12. There cannot be any serious controversy relating to the preposition of law laid down by the Apex Court in this regard. Reliance also was placed on M. Veera Raghavaiah''s case (5 supra) in relation to the excessive execution and mis-description of the property. It is no doubt true that by mere quoting the wrong provision of law if the Court is satisfied that the other provision may be made applicable, the relief can be granted. On the aspect of excessive execution reliance also was placed on Merla Ramanna''s case (3 supra). As far as the applicability of Section 47 of the Code is concerned this Court is satisfied that in the peculiar facts and circumstances, the revision petitioner had not availed the proper remedy specified under the Code. It is needless to say that if it is a case of non-showing of the house or mis-description of the property, the same would fall within the provisions of Order XXI Rule 90 of the Code. Even on a reading of the language of Order XXI Rule 90 of the Code, this objection cannot be permitted to be raised at this stage. Even otherwise, it is needles to say that by adopting the method of circumvention, the revision petitioner cannot be permitted to invoke Section 151 of the Code.
13. Reliance was placed on Jagati Thimmaraju''s case (6 supra), P. Bharati''s case (7 supra) and P.K.Vijayan''s case (8 supra) and Zilludumudi Appa Rao''s case (9 supra). In relation to the fact that the construction in question would run along with the land reliance was placed on M/s. Boda Narayana Murthy and Sons''s case(10 supra) and MohammedKhan''s case (12 supra). Yet another decision of the Apex Court in Sadhana Lodh''s case (14 supra) and Smt. Kishori Devi''s case (15 supra) also had been relied upon. It is not in serious controversy that within the time specified under Article 127 of the Limitation Act, 1963, the application was not moved. When a specific remedy is provided for, the general remedy cannot be resorted to and in the light of what had been recorded by this Court supra, inasmuch as Sections 47 and 151 of the Code cannot be invoked since it would amount to circumventing the regular provision of Order XXI Rule 90 of the Code.
14. This Court is of the considered opinion that the learned Judge is well justified in dismissing the said application.
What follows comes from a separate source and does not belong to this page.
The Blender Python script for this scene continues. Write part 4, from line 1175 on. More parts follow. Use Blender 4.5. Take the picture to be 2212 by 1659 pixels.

Before parting with the case, this Court is of the considered opinion that the petitioner was not diligent in prosecuting the remedies and such parties cannot be permitted and cannot be given an upper hand and in view of the same, this Court is well satisfied that the dismissal of the application by the learned Judge need not be found fault with in any way and accordingly, the C.R.P. is bound to fail and the same shall stand dismissed with costs.